Lawsuit Before the U.S. Supreme Court Seeks to Overturn Section 5 Enforcement Provisions of the 1965 Voting Rights Act

CRUCIAL NATIONAL VOTING RIGHTS PROTECTION PROVISION IS AT STAKE IN TEXAS CASE TO BE HEARD APRIL 29

The Issue:

On Wednesday, April 29, 2009, the United States’ Supreme Court is scheduled to hear arguments in the case of Northwest Austin Municipal Utility District Number One v. Eric Holder, Jr, Attorney General, et al.  This case is a crucial constitutional challenge to Section 5 of the Voting Rights Act of 1965.  Section 5, regarded by many as the heart of the Voting Rights Act, both blocks and deters discriminatory voting changes in a select number of jurisdictions around the country. Specifically, Section 5 requires jurisdictions with a history of racial discrimination in voting to submit proposed voting changes to its election process to the Department of Justice or to the D.C. District Court for pre-approval.  In 2006, after careful review of an expansive record, Congress concluded that the Section 5 preclearance provision is still necessary to prevent minority citizens from being deprived of the right to fully participate in our democracy. Accordingly, with overwhelming bipartisan support, Congress voted to reauthorize Section 5 and former President Bush signed the reauthorization into law.
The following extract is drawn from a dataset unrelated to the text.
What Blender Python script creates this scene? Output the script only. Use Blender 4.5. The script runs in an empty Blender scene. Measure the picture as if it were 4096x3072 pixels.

Days after the reauthorization, the Northwest Austin Municipal Utility District Number One (a small Austin, Texas-based utility district) filed suit challenging the Section 5 preclearance provision of the Act. The Utility District sought to end its responsibility for having its voting changes reviewed because it claimed that although it sits within the State of Texas (which has a long history of discrimination against Black and Latino voters), it has not discriminated and should be exempted.  More importantly, the lawsuit is seeking to have the core provision of the Voting Rights Act, Section 5, declared unconstitutional. Last spring, the U.S. District Court for the District of Columbia unequivocally rejected their claims that it was exempt from the preclearance provision, and concluded that Section 5 is constitutional.

A thorough review of the extensive record developed by Congress during the 2006 reauthorization, including testimony from over 90 witnesses in the course of nearly two dozen hearings, clearly demonstrates that pervasive discrimination against minority voters still persists in the jurisdictions that are covered by Section 5. It was thus well within Congress's authority to renew this core provision of the Act to ensure protection for minority voting rights.  The lawsuit contends that with the election of Barack Obama, there is no longer a need for the Voting Rights Act.  Yet in 2006, despite the fact that Congress observed some progress in our nation's efforts to eliminate voting discrimination, it also found substantial, continuing intentional discrimination. Furthermore, in 2008, Barack Obama won the Presidency, but a close look at voting patterns suggests that race remains a major factor in American political life. Despite an overall victory, President Obama did poorly with white Democrats in states currently covered by Section 5. He received forty-seven per cent of the white vote in states that are not covered under Section 5 but won only twenty-six per cent of the white vote in covered states. In fact, Barack Obama actually did worse among whites than John Kerry in several of the covered jurisdictions, despite the nationwide Democratic swing. Race seems like the best explanation for this difference. The fact that other African-American candidates have failed so often and for so long with white voters in the South indicates a strong continuing need for the Voting Rights Act.